Cristina abita su un confine, in punta di piedi, con i muscoli delle gambe contratti, in tensione. Il movimento cresce, da dentro, lentamente, e si espande fino ad esplodere, poi si ferma, si calma appena sfiora il limite. È un gioco di possibilità: dentro o fuori, chiuso o aperto. Indagini: sguardi si insinuano in spazi sconosciuti, privati e quindi intimi, riservati; osservano oggetti, muri, stanze vuote o abitate. Storie di sguardi e sguardi su storie che evaporano dagli infissi delle finestre e aleggiano nell’aria, libere di migrare verso posti  lontani o abitare le chiuse stanze di una casa.

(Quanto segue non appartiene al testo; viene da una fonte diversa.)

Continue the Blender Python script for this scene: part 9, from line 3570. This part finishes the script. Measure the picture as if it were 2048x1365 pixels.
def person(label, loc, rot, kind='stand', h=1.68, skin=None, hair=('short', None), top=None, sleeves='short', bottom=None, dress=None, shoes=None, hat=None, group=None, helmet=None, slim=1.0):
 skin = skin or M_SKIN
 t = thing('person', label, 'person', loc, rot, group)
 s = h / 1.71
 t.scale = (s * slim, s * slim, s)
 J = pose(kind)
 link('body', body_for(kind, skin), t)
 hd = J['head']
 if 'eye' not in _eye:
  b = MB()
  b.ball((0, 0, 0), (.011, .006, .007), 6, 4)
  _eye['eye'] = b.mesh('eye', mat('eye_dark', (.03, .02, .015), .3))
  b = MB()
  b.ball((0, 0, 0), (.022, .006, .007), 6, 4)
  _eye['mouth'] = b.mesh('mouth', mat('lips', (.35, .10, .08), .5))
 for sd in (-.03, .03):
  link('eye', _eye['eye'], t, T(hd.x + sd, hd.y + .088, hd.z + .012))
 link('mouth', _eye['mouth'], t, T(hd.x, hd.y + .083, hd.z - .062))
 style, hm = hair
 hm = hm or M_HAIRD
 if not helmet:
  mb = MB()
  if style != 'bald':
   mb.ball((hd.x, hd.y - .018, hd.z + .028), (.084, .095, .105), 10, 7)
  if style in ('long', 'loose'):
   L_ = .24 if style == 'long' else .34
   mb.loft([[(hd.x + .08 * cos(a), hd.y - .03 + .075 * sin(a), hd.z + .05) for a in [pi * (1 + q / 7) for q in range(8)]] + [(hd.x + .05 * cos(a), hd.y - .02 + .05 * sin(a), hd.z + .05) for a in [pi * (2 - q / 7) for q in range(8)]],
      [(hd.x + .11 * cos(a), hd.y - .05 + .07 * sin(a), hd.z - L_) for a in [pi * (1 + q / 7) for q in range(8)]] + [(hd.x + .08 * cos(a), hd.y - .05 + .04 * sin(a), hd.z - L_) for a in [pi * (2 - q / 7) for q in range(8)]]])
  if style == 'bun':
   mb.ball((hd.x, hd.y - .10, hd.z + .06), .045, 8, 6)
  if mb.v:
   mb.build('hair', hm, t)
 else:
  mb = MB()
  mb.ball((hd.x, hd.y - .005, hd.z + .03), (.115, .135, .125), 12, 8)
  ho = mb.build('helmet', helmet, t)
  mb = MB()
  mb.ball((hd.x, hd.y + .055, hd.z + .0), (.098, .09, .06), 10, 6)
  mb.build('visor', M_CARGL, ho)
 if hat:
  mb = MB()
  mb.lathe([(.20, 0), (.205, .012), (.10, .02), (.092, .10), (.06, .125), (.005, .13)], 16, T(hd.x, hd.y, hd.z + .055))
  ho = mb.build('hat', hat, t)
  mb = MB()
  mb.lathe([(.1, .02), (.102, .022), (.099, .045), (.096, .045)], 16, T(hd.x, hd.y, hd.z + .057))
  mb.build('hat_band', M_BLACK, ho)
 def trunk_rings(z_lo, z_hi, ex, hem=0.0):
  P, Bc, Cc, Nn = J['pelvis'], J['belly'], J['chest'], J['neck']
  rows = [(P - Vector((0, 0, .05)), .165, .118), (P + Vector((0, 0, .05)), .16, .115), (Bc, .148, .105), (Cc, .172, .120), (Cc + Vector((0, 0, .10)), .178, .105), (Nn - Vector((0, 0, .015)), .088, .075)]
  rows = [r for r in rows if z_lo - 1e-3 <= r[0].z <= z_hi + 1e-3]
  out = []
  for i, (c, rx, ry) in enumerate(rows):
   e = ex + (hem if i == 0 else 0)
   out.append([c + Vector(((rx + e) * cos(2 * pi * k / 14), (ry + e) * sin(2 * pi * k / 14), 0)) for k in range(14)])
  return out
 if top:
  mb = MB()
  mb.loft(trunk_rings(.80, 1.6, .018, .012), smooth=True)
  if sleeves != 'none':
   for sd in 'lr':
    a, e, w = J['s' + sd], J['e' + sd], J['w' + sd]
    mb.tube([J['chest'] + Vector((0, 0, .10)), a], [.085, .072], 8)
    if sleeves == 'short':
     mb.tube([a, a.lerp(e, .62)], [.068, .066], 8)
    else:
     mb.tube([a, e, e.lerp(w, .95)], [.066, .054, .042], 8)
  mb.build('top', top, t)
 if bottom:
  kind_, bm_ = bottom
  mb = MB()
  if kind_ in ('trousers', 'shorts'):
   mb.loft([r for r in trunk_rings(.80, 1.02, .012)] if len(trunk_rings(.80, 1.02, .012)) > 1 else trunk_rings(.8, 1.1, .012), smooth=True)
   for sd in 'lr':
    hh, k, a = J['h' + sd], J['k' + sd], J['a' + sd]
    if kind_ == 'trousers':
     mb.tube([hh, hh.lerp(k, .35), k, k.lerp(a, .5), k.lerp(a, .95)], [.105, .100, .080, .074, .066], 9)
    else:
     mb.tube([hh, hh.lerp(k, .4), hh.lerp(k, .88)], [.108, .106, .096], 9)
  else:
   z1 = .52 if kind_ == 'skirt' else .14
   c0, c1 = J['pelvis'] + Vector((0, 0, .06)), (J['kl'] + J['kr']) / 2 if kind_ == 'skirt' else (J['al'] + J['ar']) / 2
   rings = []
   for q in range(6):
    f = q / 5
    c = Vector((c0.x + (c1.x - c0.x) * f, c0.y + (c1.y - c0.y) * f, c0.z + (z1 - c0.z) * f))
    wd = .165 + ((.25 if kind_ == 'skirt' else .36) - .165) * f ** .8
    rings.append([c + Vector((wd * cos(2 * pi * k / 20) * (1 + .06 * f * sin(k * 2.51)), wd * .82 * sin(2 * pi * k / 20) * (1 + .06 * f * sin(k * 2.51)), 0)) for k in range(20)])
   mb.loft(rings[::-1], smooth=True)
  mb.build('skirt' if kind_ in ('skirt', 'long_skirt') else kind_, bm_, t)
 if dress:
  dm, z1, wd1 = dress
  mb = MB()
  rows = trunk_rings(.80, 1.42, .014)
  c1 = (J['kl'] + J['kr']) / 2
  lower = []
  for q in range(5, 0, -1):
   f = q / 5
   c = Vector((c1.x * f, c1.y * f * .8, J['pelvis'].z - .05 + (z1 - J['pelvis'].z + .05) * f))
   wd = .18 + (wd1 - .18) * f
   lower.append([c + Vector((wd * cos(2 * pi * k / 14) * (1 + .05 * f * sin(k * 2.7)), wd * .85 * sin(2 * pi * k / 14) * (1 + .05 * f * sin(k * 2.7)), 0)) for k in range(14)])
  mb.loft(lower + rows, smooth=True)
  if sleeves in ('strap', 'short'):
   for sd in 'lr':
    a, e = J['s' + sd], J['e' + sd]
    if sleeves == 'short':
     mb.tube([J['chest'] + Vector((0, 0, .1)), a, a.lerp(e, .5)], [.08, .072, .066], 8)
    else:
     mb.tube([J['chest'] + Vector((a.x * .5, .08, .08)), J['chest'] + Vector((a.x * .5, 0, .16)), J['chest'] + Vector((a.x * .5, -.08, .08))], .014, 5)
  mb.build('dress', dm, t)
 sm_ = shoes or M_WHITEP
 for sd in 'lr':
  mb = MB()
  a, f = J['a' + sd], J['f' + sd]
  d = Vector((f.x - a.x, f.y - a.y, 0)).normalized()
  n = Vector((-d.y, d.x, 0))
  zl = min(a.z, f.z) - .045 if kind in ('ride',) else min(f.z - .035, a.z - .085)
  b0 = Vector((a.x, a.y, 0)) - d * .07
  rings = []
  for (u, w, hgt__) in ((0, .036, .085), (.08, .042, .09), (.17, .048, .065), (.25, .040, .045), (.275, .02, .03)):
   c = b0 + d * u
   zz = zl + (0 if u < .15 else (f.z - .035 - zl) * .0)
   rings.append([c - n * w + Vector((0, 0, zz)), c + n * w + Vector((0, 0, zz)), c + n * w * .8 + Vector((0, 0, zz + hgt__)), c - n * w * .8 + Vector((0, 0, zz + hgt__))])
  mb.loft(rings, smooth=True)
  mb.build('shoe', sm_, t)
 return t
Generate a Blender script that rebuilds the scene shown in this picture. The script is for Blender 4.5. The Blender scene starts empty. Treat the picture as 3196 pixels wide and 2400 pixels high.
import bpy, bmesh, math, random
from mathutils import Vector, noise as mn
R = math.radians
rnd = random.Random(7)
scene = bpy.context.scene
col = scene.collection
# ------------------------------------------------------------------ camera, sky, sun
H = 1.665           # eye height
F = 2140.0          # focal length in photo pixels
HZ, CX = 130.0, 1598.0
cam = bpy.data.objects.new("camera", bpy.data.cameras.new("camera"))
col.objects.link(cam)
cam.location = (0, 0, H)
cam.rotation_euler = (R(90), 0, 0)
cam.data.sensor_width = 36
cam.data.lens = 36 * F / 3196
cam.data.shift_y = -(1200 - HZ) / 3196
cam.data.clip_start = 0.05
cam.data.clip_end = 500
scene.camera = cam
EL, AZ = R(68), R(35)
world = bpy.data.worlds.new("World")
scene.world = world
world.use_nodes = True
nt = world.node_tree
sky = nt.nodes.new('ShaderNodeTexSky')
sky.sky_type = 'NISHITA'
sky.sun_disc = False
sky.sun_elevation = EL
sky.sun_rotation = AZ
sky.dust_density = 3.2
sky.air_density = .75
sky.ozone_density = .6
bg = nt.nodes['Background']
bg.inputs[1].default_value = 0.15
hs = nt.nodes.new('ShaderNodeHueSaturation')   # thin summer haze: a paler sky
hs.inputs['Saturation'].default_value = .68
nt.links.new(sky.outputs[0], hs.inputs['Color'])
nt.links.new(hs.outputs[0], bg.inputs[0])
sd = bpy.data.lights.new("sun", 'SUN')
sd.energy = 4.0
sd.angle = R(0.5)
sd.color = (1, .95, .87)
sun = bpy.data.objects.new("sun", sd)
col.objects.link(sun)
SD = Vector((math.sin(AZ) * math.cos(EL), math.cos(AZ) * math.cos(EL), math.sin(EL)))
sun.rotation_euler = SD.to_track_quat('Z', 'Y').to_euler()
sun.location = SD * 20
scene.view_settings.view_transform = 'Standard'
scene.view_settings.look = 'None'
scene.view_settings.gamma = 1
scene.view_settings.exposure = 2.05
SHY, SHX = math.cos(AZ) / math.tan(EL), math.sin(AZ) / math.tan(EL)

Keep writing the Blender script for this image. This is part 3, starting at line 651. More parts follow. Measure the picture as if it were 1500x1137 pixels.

Che cos'è una casa? Un luogo? Forse un non-luogo. Può sembrare una tautologia, ma non lo è se ci riferiamo alla definizione di non-luogo di Michael Foucault  in merito al concetto di “eterotopia”, ossia una realtà spaziale che attua il distacco dall’abitudine. L’eterotopia ha la peculiarità di essere un luogo esistente che ospita concretamente la vita dell’uomo, ma in pratica un non-luogo, un ambiente che propone una realtà differente, estranea alla quotidianità, in cui realtà e immaginazione si fondono insieme.
La casa di Cristina è reale, c’è davvero una donna in piedi su una sedia davanti a una finestra, balla davvero davanti allo specchio eppure la sua realtà è una sur-realtà. Sopra il reale, o forse sotto, o ancora a destra e a sinistra; l’importante è guardare da un punto di vista diverso, per scrutare e carpire ciò che è celato, ciò che si nasconde dietro il confine. Vuole trovare qualcosa? Il senso? Credo che non cerchi nulla di preciso, ma cerca e questo le basta. Stratificazioni di senso da indagare attraverso i sensi. Quel che conta è l'attesa; non aspetta nessuno, perché ha capito che i Tartari  non arrivano mai. Nell'attesa ha scelto di abitare (il) con-fine, affacciata alla finestra, sulla tela. Il fine è la sovrapposizione, la stratificazione, l'osmosi intellettuale e fisica con il non-luogo, epidermide di ogni luogo. 
 
  Michael Foucault, Le parole e le cose. Un'archeologia delle scienze umane, Rizzoli, Milano, 1963, pp. 7-8
  Dino Buzzati, Il deserto dei Tartari, Mondadori, Milano, 1940.